Valdosta Daily Times

January 23, 2010

What We Think: It’s a small world


The catastrophe in Haiti reminds us just how small our world has become. Information on the earthquake, the destruction, the aftermath, the rescue efforts, and the humanitarian crisis have splashed across our newspapers and Web sites, television and the Internet, with the immediacy of an event happening just around the block.

Americans and the world in this technological media age have become accustomed to instant images. We are terribly familiar with learning of cataclysmic events in real time.

But the Haiti catastrophe has struck more personal notes in South Georgia, ones that strike closer to home. Nearby ripples that demonstrate just how small the world has become and, in some instances, to varying degrees of urgency, just how hard times are everywhere.

When the earthquake hit, Cook County businessmen were in Haiti, negotiating a deal to provide indoor basketball courts for youths there. In the aftermath of the quake, one of the Cook businessmen survived and escaped; the other’s whereabouts remained unknown last week.

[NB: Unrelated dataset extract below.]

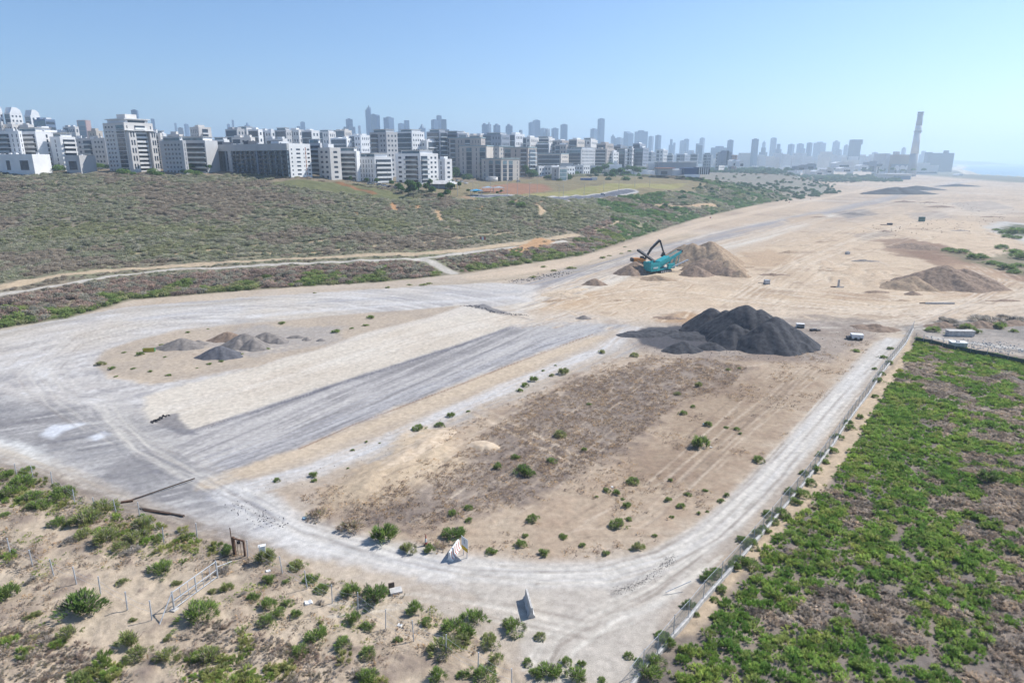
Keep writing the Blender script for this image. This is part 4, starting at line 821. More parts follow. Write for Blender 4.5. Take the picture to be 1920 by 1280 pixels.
# ------------------------------------------------------------------ buildings
WALLS = {'white': (0.80, 0.80, 0.79), 'cream': (0.68, 0.65, 0.61), 'beige': (0.56, 0.51, 0.45), 'grey': (0.50, 0.50, 0.50), 'dark': (0.10, 0.11, 0.13), 'tan': (0.46, 0.41, 0.37), 'pink': (0.40, 0.26, 0.22), 'blue': (0.16, 0.22, 0.32), 'steel': (0.24, 0.27, 0.32)}
m_wall = {k: mat('wall_' + k, v, 0.85, 0.05, 0.15) for k, v in WALLS.items()}
m_glass = mat('window_glass', (0.045, 0.06, 0.085), 0.15, 0.3, 0.5, spec=0.6)
m_teal = mat('teal_glass', (0.15, 0.22, 0.25), 0.2, 0.2, 0.4, spec=0.6)
m_slab = mat('balcony_concrete', (0.74, 0.74, 0.73), 0.8, 0.05, 0.3)
m_rail = mat('balcony_rail_glass', (0.32, 0.37, 0.40), 0.25, 0.1, 0.3, spec=0.5)
m_roof = mat('roof_surface', (0.50, 0.49, 0.47), 0.9, 0.1, 0.4)
m_tank = mat('roof_tank_white', (0.70, 0.70, 0.70), 0.5, 0.05, 1)
m_dark = mat('dark_frame', (0.05, 0.05, 0.06), 0.6, 0.1, 1)
def Yof(px, py, z):
    d = ray(px, py); t = (z - CH) / d[2]; return d[1] * t
def footprint(xl, xc, xr, ytop, Y, psi):
    """corner nearest the viewer plus the two wall lengths, solved from where the edges are seen"""
    X, zt = xz_at(xc, ytop, Y); zm = zt - 10
    def solve(xe, dx, dy):
        u = (xe - 960) / F; k0 = Y * CT + (CH - zm) * ST
        den = (dx - u * dy * CT); return (u * k0 - X) / den if abs(den) > 1e-6 else 10
    cp, sp = math.cos(psi), math.sin(psi)
    L = solve(xl, -cp, sp); D = solve(xr, sp, cp)
    return X, zt, max(2.0, L), (D if 1 < D < 60 else 14.0)
def facade(bl, face, L, h, nf, z0, specs, near, root, gl, tl, sl, rl):
    """face 'f' lies along -x from the corner (outward -y), face 'r' along +y (outward +x)"""
    def P(s, o, z):     # s along wall from corner, o outward
        return (-s, -o, z) if face == 'f' else (o, s, z)
    def slab(mb, s0, s1, o0, o1, za, zb):
        a = P(s0, o0, za); b = P(s1, o1, zb); mb.box([min(a[i], b[i]) for i in range(3)], [max(a[i], b[i]) for i in range(3)])
    fh = h / nf
    for (a, b, kind) in specs:
        s0, s1 = a * L, b * L
        for k in range(nf):
            z = z0 + k * fh
            if kind == 'w':
                n = max(1, int((s1 - s0) / 3.6)); st = (s1 - s0) / n
                for i in range(n): slab(gl, s0 + st * (i + .28), s0 + st * (i + .72), -.1, .05, z + fh * .35, z + fh * .78)
            elif kind == 's':
                n = max(1, int((s1 - s0) / 3.0)); st = (s1 - s0) / n
                for i in range(n): slab(gl, s0 + st * (i + .4), s0 + st * (i + .6), -.1, .05, z + fh * .15, z + fh * .85)
            elif kind == 'W': slab(gl, s0 + .3, s1 - .3, -.1, .05, z + fh * .3, z + fh * .8)
            elif kind == 'g': slab(gl if k < nf - 1 else tl, s0, s1, -.1, .06, z + .25, z + fh - .15)
            elif kind == 't': slab(tl, s0, s1, -.1, .06, z + .25, z + fh - .15)
            elif kind == 'd':
                slab(gl, s0 + .2, s1 - .2, -.1, .05, z + .3, z + fh - .3)
                m_ = MB(); slab(m_, s0, s1, 0.02, 1.3, z - .1, z + .9); m_.build('balcony', m_glass, root)
                n = max(1, int((s1 - s0) / 5))
                for i in range(n): q_ = s0 + (s1 - s0) * i / n; slab(rl, q_, q_ + .2, .06, 1.35, z + .1, z + fh - .2)
            elif kind == 'b':
                slab(gl, s0 + .2, s1 - .2, -.1, .05, z + .3, z + fh - .3)
                tgt = sl
                if near:
                    m_ = MB(); slab(m_, s0, s1, 0.02, 1.5, z - .12, z + .14); slab(m_, s0, s1, 1.38, 1.5, z + .14, z + 1.15); m_.build('balcony', m_slab, root)
                else: slab(tgt, s0, s1, 0.02, 1.5, z - .15, z + 1.0)
            elif kind == 'c':       # balcony with a glass rail and open dark bay
                slab(gl, s0 + .2, s1 - .2, -.1, .05, z + .3, z + fh - .3)
                if near:
                    m_ = MB(); slab(m_, s0, s1, 0.02, 1.6, z - .16, z + .14); ba = m_.build('balcony', m_slab, root)
                    m_ = MB(); slab(m_, s0, s1, 1.52, 1.6, z + .14, z + 1.1); m_.build('railing', m_rail, ba)
                else: slab(sl, s0, s1, 0.02, 1.6, z - .15, z + .15); slab(rl, s0, s1, 1.5, 1.6, z + .15, z + 1.1)
        if kind == 'p': slab(sl, s0, s1, .02, .5, z0, z0 + h)
def building(label, cat, xl, xc, xr, ytop, ybase, Y, psi=28, wall='cream', nf=7, f=(), r=(), roof='pent', near=False, group=None, name='apartment_building', seed=0, glass2=None, setback=0):
    psi = min(psi, 62 + math.degrees(math.atan((xc - 960) / F))) if xc < 960 else psi
    if ybase and xc > 590 and ybase > 300 and Y < 750:
        Yg = on_ground(xc, max(ybase, 322) + 2)[1]
        if Yg < 1250: Y = max(Y, Yg)
    ytop += {'set': 3.4, 'pent': 2.0, 'pents': 1.5, 'teal': 1.5}.get(roof, 0) * F / (Y * 1.04)
    psi = R(psi); X, zt, L, D = footprint(xl, xc, xr, ytop, Y, psi)
    zb = zt - 3
    if ybase: zb = xz_at(xc, ybase, Y)[1]
    g = lz(X, Y) if abs(X) < 3 * (Y + 11) else 15
    zb = min(zb, g) - 0.5
    if zb < -3: zb = -0.5
    root = empty(name, (X, Y, zb), -psi, label, cat, group); h = zt - zb
    MB().box((-L, 0, 0), (0, D, h)).build('wall', m_wall[wall], root)
    gl, tl, sl, rl = MB(), MB(), MB(), MB(); rn = random.Random(seed + int(xl))
    facade(None, 'f', L, h - 1.2, nf, .6, f, near, root, gl, tl, sl, rl)
    facade(None, 'r', D, h - 1.2, nf, .6, r, near, root, gl, tl, sl, rl)
    for m_, nm, mt in ((gl, 'windows', glass2 or m_glass), (tl, 'tinted_panes', m_teal), (sl, 'balconies', m_slab), (rl, 'railings', m_rail)):
        if m_.v: tag(m_.build(nm, mt, root), kind='stuff')
    rp = MB()       # parapet
    t = .25
    rp.box((-L - .02, -.02, h - .02), (.02, t, h + .9)).box((-L - .02, D - t, h - .02), (.02, D + .02, h + .9)).box((-L - .02, t, h - .02), (-L + t, D - t, h + .9)).box((-t, t, h - .02), (.02, D - t, h + .9))
    rp.build('parapet', m_wall[wall], root)
    if roof in ('pent', 'pents'):
        for i in range(1 if L < 22 else 2 if L < 45 else 3):
            a = -L + L * (i + rn.uniform(.15, .3)) / (1 if L < 22 else 2 if L < 45 else 3); wd = min(rn.uniform(5, 9), L * .5)
            MB().box((a, D * .25, h), (a + wd, D * .75, h + rn.uniform(2.4, 3.4))).build('roof_room', m_wall[wall if rn.random() < .5 else 'white'], root)
    if roof == 'set':
        a, b = -L * .86, -L * .12
        MB().box((a, D * .16, h), (b, D * .86, h + 3.2)).build('penthouse', m_wall['white'], root)
        MB().box((a + .6, D * .16 - .07, h + .7), (b - .6, D * .16 + .1, h + 2.7)).build('penthouse_window', m_teal, root)
        MB().box((a - .8, D * .1, h + 3.2), (b + .8, D * .9, h + 3.5)).build('roof_slab', m_roof, root)
    if roof == 'teal':
        MB().box((-L - .5, -.5, h + .9), (.5, D + .5, h + 1.7)).build('roof_band', mat('teal_roof_edge', (0.30, 0.40, 0.42), .6, .06, .3), root)
    tk = MB()
    for i in range(int(L / 4.5)):
        x = -L + rn.uniform(1, max(1.2, L - 2)); y = rn.uniform(1, D - 2); tk.box((x, y, h), (x + rn.uniform(.8, 1.8), y + 1, h + rn.uniform(.8, 1.9)))
    if tk.v: tag(tk.build('roof_tanks', m_tank, root), kind='stuff')
    return root, L, D, h
FR = (0.04, 0.96)
B = building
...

In the aftermath, South Georgians have learned of Haitians who live in our region. Area families with family struggling with life in the demolished Haiti.

Moody Air Force Base personnel have been placed on alert for duty to provide aid for Haiti.

Local chapters of the Red Cross and the Salvation Army have led drives for monetary contributions. These organizations ask for money because donating items creates logistical headaches and nightmares of misplaced good intentions. For example, someone may wish to donate canned foods to Haiti, but how does the food get to the Haitians, who pays for its transport, where does it go once the food arrives in Haiti, do the struggling Haitian people even have can-openers to open the food?

Still, many local folks wish to do what they can. People give blood. They Facebook and Tweet each other on how to help Haiti. Still, other local folks struggle just to make ends meet in their own lives.

Last week, The Valdosta Daily Times on-line poll asked readers what they were doing in the wake of the Haiti earthquake. As of Friday afternoon, 26.06 percent of 307 respondents were giving money; 2.93 percent planned to give blood; 12.38 percent were doing what they could; 32.9 percent said they couldn’t afford to help; 25.73 percent simply responded they were not giving.

It is a sign of the times, however, to see one-third of all respondents admit they simply cannot afford to do anything.

As for the rest, the world has always had those who will give you the shirts off their backs, and those who wouldn’t even spit on you if you were on fire.

Still, with all of those Haitian images of pain and hunger, of loss and destruction, it is surprising that nearly 60 percent of respondents are doing nothing.

It’s a small world, getting smaller all of the time.